5G and CX: Standing Alone, Together

Stand-alone 5G networks will rise or fall on the strength of their collaborations and the ability of service providers to manage them.

The transition from a hybrid 4G/5G network to a pure 5G environment means there are a lot more things to think about, and a lot more moving parts and service partners to manage. And those operators that are interested in maintaining and enhancing their customer experience—which, frankly, should be all of them—must prepare now for that collaborative 5G customer experience of the future.

Of course, it is difficult for operators to prepare for the use cases of tomorrow when they do not know exactly what those innovative developers are cooking up in the background. However, they do know the advanced characteristic of a stand-alone 5G network that developers will most likely want to leverage. That characteristic is primarily low latency connections which operators and vendors alike have talked about endlessly.

The 5G CX conundrum

Operators also know the areas that are most likely to cause customer concern and consternation. A groundswell of headline-grabbing stories about 5G network vendors has gotten consumers worried about 5G’s security, privacy and the protection of their personal data. In Europe, the EU has cited the increased security risks posed by 5G. Ironically, this is because one of the key features of a 5G network—the ease with which services can be connected to it over open APIs—is also a feature that arguably makes it more vulnerable to hackers. As such, this is an issue that operators can neither ignore nor underestimate.

Forward-looking service providers are focusing their attention on the elements they need to master in order to deliver 5G services that can protect the customer experience. These are availability, reliability, and the security of the service and the end-to-end connection.

In addition, operators must also focus on interoperability.
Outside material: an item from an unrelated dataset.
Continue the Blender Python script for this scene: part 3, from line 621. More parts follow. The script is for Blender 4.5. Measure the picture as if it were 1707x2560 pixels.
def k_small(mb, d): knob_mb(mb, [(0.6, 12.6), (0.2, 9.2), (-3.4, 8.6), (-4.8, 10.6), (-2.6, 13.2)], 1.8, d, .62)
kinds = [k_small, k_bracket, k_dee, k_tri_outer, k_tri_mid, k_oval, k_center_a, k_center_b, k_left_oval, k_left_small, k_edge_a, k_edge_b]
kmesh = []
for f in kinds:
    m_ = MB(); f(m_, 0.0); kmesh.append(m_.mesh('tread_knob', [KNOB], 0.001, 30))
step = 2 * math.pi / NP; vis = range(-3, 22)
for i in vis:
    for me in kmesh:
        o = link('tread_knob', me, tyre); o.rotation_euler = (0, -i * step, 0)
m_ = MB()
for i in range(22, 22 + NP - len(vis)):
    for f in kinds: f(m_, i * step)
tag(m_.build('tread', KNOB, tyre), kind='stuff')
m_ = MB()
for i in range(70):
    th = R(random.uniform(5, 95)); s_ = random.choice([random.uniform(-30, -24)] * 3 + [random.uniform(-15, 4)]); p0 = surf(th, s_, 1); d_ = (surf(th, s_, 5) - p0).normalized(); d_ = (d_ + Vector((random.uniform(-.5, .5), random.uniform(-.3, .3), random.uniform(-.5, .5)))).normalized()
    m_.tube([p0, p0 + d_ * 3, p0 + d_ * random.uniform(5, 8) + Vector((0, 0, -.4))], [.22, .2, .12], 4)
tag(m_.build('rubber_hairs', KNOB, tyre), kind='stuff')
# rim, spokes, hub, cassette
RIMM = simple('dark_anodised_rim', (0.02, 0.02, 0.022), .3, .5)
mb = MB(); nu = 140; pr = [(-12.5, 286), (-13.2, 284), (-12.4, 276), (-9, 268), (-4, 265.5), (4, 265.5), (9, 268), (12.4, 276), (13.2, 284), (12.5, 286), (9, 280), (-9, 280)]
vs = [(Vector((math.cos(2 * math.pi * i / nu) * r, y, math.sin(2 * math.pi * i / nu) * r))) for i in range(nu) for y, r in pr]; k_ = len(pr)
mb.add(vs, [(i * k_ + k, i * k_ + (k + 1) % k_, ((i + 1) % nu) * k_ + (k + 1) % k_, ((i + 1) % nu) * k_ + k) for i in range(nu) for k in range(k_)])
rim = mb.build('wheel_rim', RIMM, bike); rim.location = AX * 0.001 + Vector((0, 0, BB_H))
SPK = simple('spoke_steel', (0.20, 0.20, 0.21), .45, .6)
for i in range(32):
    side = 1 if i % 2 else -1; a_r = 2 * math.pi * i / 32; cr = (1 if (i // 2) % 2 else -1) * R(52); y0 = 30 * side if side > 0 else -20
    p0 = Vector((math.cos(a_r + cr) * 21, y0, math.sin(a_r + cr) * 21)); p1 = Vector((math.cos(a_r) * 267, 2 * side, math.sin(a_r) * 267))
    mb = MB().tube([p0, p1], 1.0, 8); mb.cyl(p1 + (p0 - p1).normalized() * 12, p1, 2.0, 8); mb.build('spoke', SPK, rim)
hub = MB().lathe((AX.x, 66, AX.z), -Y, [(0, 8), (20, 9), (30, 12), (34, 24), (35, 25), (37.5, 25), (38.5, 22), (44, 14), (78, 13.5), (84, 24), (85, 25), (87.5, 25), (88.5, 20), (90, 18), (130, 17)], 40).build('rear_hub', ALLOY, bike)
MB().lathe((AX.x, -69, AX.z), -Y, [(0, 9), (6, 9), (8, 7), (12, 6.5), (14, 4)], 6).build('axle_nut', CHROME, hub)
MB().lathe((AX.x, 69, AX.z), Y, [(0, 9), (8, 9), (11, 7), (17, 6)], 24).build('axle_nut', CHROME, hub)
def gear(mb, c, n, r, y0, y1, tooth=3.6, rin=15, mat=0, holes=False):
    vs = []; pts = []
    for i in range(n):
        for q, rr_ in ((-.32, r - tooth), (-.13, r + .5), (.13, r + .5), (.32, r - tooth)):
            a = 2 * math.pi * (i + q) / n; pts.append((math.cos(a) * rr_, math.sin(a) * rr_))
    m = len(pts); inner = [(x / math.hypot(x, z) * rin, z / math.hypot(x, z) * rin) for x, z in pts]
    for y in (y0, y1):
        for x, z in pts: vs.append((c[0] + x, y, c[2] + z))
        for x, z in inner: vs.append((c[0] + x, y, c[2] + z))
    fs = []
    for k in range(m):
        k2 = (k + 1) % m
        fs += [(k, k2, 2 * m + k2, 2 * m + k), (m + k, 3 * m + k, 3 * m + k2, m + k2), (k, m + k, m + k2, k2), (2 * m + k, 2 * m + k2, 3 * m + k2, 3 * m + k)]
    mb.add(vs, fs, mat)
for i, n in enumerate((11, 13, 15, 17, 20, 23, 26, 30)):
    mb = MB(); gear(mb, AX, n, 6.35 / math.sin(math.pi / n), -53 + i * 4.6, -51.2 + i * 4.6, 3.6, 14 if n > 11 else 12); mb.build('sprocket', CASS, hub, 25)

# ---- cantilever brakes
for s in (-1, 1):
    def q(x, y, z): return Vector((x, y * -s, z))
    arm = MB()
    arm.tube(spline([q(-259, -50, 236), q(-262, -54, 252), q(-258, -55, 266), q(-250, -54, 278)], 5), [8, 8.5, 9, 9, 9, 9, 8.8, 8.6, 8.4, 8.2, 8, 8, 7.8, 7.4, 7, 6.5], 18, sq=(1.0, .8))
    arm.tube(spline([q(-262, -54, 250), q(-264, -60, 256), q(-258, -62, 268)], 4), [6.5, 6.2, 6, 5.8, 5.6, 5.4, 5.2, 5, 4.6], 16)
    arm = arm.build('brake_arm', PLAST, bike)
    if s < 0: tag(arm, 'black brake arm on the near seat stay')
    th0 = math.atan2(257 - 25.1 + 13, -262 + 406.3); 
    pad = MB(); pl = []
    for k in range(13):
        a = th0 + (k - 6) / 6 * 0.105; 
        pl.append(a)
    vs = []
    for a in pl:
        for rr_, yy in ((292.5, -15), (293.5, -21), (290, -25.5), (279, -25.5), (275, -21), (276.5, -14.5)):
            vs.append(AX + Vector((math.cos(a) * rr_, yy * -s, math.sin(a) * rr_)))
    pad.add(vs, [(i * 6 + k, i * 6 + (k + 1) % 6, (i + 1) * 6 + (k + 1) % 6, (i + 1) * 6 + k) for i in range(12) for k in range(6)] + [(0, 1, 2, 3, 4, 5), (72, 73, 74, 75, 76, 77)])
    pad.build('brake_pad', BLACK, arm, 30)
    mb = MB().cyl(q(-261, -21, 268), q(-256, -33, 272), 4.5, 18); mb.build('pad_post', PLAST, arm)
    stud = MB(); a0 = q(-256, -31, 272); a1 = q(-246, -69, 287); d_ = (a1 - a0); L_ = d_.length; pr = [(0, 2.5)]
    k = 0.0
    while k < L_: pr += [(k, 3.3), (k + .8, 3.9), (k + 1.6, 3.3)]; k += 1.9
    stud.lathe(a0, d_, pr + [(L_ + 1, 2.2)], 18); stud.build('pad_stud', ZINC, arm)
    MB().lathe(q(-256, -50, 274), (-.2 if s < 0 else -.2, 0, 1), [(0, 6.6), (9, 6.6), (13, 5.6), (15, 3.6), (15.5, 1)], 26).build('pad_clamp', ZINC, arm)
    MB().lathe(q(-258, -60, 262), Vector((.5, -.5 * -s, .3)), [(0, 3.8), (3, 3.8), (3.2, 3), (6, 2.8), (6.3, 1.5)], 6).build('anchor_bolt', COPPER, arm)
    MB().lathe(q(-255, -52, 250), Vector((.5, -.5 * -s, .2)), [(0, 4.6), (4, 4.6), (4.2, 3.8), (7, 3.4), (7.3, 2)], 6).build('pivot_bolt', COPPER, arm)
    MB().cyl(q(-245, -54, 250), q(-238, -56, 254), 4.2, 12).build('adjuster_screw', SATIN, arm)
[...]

Given the partnership and collaborative approach to service delivery within the 5G ecosystem, measures must be put in place to test that all the various parts work together as expected. It’s no small task. According to Ericsson, annual shipments of 5G devices are projected to reach 160 million units by the end of 2020. That will be a plethora of platforms, protocols and products to manage and test.

When developing “minimum viable products” (MVPs) to release to the market, it’s important to bear in mind that it is likely these are going to be limited in terms of feature set, but that should not apply to the quality of the experience. Operators therefore have to ensure—and must have processes in place to test and prove—that all the features of the MVPs as they come online work perfectly. They must also be able to test and approve additional features as they are added.

Customers who have a poor experience with a failing 5G product or service will blame the supplier, the network, or even both. And in the race to secure the early adopters in an ultra-competitive market, operators cannot afford to have failing products and irate subscribers. Putting in place the controls that test those products and services and prevent them from being live on the network until they work flawlessly is the only way to maintain that excellent customer experience and retain your subscribers.

What’s more, given the number of players—large and small—that are likely to be involved in rolling out 5G services, testing is going to be more challenging and more difficult than anything the operators have faced before. That’s why there are now several labs where multiple vendors and operators can work in collaboration to test out potential 5G services together.

Stand-alone 5G networks will rise or fall on the strength of their collaborations and the ability of service providers to manage them and guarantee the service levels required. If that isn’t top of mind right now, they are in danger of putting their overall customer experience at risk.

Operators that aren’t focused on this would be wise to heed another Benjamin Franklin saying: “Lost time is never found again.” The time to perfect your 5G customer experience is now.